NP. I actually think skills like project management and data analysis can be effectively taught alongside the philosophical ponderings and classes taken for pure intellectual pleasure. And that universities are well-placed to deliver a curriculum that integrates between clearly-identifiable skills (certifications, etc.) and less directly-provable general thinking, insight development, and communication skills.

Perhaps the way we bucket disciplines needs to change.

i agree that college has become too expensive to allow it to cling so fiercely to its medieval origins as an institution for preparing society's most literate (and rich) men for only a handful of professions.

Employers treat employees like serfs when they are a commodity...no special skills, no above-average thinking, little direct impact on innovation, productivity, or profit. It's not morally right, but the mere fact of employment is no guarantee of any higher goals on either side. I think it's more likely that universities can bend to provide more useful and intellectually-satisfying learning experiences vs. employers become more charitable about financing training than they have been lately.


Agree with all of this especially the "bucketing". Make requirements part liberal arts/critical thinking, part people & presentations, part technical SME.
Anonymous
Anonymous wrote:
Anonymous wrote:Even when I went to college in the 80's professors were held to zero standards. They cared more about research than teaching. They were terrible at teaching. My tuition literally was just being used to subsidize their research which is mostly garbage and advances nothing.

I wanted to go to college and learn from a teacher.
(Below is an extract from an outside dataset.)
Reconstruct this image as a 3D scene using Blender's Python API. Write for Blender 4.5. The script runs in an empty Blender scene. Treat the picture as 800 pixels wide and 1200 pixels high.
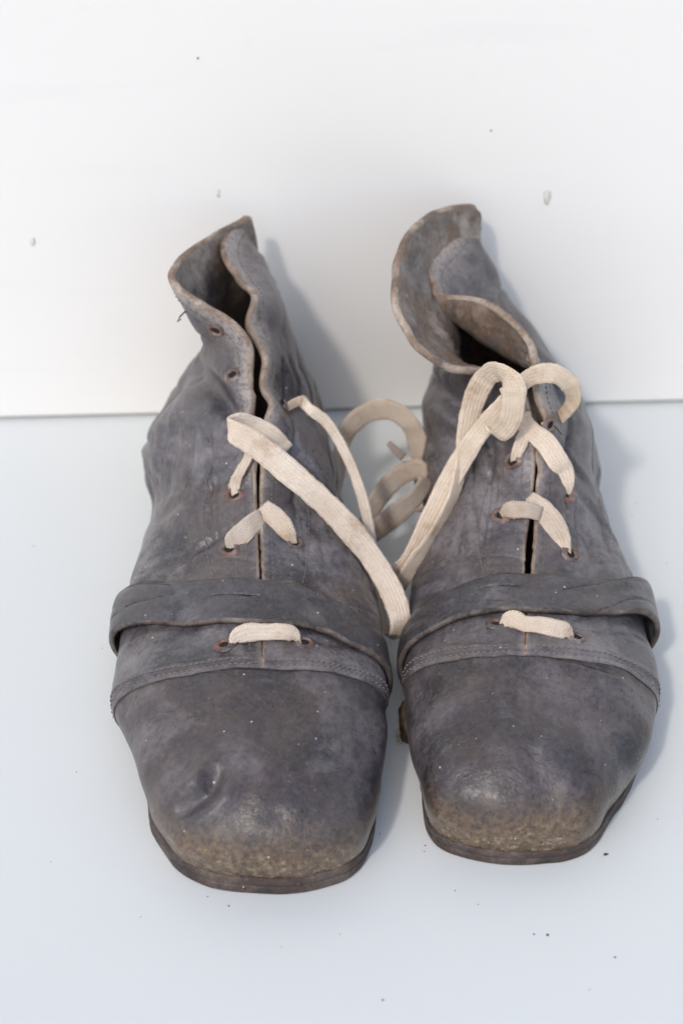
import bpy, math, random
import numpy as np
from mathutils import Vector
R_ = math.radians
sc = bpy.context.scene
COL = sc.collection
# ---------------------------------------------------------------- camera, sky, sun, exposure
cam = bpy.data.cameras.new('camera'); camo = bpy.data.objects.new('camera', cam); COL.objects.link(camo)
camo.location = (0, -0.572, 0.622); camo.rotation_euler = (R_(90-38), 0, 0)
cam.sensor_fit = 'VERTICAL'; cam.sensor_height = 36; cam.sensor_width = 24; cam.lens = 80.7
cam.clip_start = 0.05; cam.clip_end = 50
cam.dof.use_dof = True; cam.dof.focus_distance = 0.875; cam.dof.aperture_fstop = 8.0
sc.camera = camo
SUN_EL, SUN_AZ = 47.0, 206.0          # azimuth clockwise from +Y
w = bpy.data.worlds.new('World'); sc.world = w; w.use_nodes = True
nt = w.node_tree; bg = nt.nodes['Background']
sky = nt.nodes.new('ShaderNodeTexSky'); sky.sky_type = 'NISHITA'; sky.sun_disc = False
sky.sun_elevation = R_(SUN_EL); sky.sun_rotation = R_(SUN_AZ); sky.air_density = 1.0; sky.dust_density = 2.0; sky.ozone_density = 1.0
nt.links.new(sky.outputs[0], bg.inputs[0]); bg.inputs[1].default_value = 0.15
sun = bpy.data.lights.new('sun', 'SUN'); sun.energy = 1.0; sun.angle = R_(4.5); sun.color = (1.0, 0.95, 0.89)
suno = bpy.data.objects.new('sun', sun); COL.objects.link(suno)
sd = Vector((math.sin(R_(SUN_AZ))*math.cos(R_(SUN_EL)), math.cos(R_(SUN_AZ))*math.cos(R_(SUN_EL)), math.sin(R_(SUN_EL))))
suno.rotation_euler = (-sd).to_track_quat('-Z', 'Y').to_euler(); suno.location = sd * 2
vs = sc.view_settings; vs.view_transform = 'Standard'; vs.look = 'None'; vs.gamma = 1; vs.use_curve_mapping = False
vs.exposure = 0.28
sc.cycles.max_bounces = 6; sc.cycles.diffuse_bounces = 3; sc.cycles.glossy_bounces = 2
# ---------------------------------------------------------------- boot surfaces (millimetres, world frame)
# A boot upper is a spline sheet. Stations run 0 (toe tip) .. 14 (back of heel) on either side; each
# station is a line from the sole edge (t=0) up to the centre line, slit or collar edge (t=1).
BOOT = {}
BOOT['A'] = dict(sz=8.0,          # boot on the left of the picture
    T0=[(-28,42,43.5),(-28,44,44),(-28.5,48,45.5),(-29,55,47.8),(-29.5,66,49.5),(-30.5,100,49.5),(-32,128,57),(-33,150,67),(-33,176,85)],
    gap=[0,0,0,0,.5,1.4,1.5,1.8,3.2],
    S={-1:[(-27,-2.2),(-55.3,6.8),(-69.5,29),(-75.5,51),(-82,72),(-83,112),(-82,140),(-79,164),(-77,190)],
        1:[(-27,-2.2),(1.2,5.8),(11,27.5),(12.5,50),(12.5,76),(11,106),(10,134),(4,160),(-3,187)]},
    n=[2.65,2.65,2.6,2.5,2.3,2.1,1.9,1.7,1.65], bulge=[3.6,3.8,4.2,5.5,7.5,8.5,9,9,7.5],
    rear={-1:[[(-75,213,9),(-84,211,30),(-80,207,54),(-56,200,80),(-36.5,190,95)],
              [(-72,235,9),(-79,232,30),(-75,226,55),(-60,218,78),(-52,210,96),(-44,203.5,110)],
              [(-67,252,9),(-72,250,30),(-69,242,58),(-58,229,80),(-61,217,103),(-68,214.5,122)],
              [(-58,268,9),(-62,268,30),(-60,262,60),(-55,246,85),(-61,236,105),(-68.5,231,123)],
              [(-50,275,9),(-52,279,30),(-51,274,60),(-48,264,88),(-50,261,105),(-54,260,119)],
              [(-42,277,9),(-42,284,30),(-40,282,60),(-37,277,88),(-37.5,278,105),(-40,279,116.5)]],
           1:[[(-9,212,9),(-3,212,30),(-8,206,58),(-22,198,80),(-29,190,93)],
              [(-11,235,9),(-6,235,30),(-10,230,55),(-20,224,80),(-27,218,95),(-34.5,212,103)],
              [(-14,254,9),(-9,252,35),(-14,250,58),(-21,246,80),(-28,240,100),(-36.5,230,113)],
              [(-24,268,9),(-17,266,35),(-20,263,60),(-25,260,85),(-33,255,105),(-47,250,117.5)],
              [(-33,275,9),(-29,276,35),(-29,273,60),(-29,272,88),(-33,269,104),(-46.5,266,117.5)],
              [(-42,277,9),(-42,284,30),(-40,282,60),(-37,277,88),(-37.5,278,105),(-40,279,116.5)]]},
    creases=[], waves=[])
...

But I didn't. I taught myself or hired tutors.

I would rather learn from a teacher than a professor and I wish there were colleges with the sole purpose of teaching the students.

The current college model is trash.



90s grad and this was my experience too. Outside of a couple of gem professors (typically adjuncts at that) I essentially taught myself the material. Now that tuition is 4x the cost it was then, is it any surprise students expect more bang for their buck?


Me too and I went to a T10 that people on dcum drool over. I came out jaded. Did ok career wise but feel I really just learned how to teach myself. Perhaps that is valuable after all.
Anonymous
Yes we live in a capitalist society. Everything will be viewed as transactional. Name something in our society that isn’t based on a consumer model.
Anonymous
I went to a wonderful SLAC in the late 90s. I am so glad I had the experience I did. Small college community and excellent professors who actually taught us. I worry for what my kid’s college experience and education will be like nowadays.
Anonymous
Anonymous wrote:Yes we live in a capitalist society. Everything will be viewed as transactional. Name something in our society that isn’t based on a consumer model.


You’re not wrong. Even churches utilize the pay-to-play model. It’s sick.

It’s sad when everything in a society veers towards a “what can you do for me” mentality. That’s why Americans struggle with higher incidences of depression, anxiety, poor eating habits, poor health, isolation, sadness, apathy, violent crime, declining education standards.

People are only engaged in something as far as they’re getting something out of it themselves. The needs of the community and what’s best for the community as a whole is no longer a concern at all. Higher education is finally beginning to reflect that.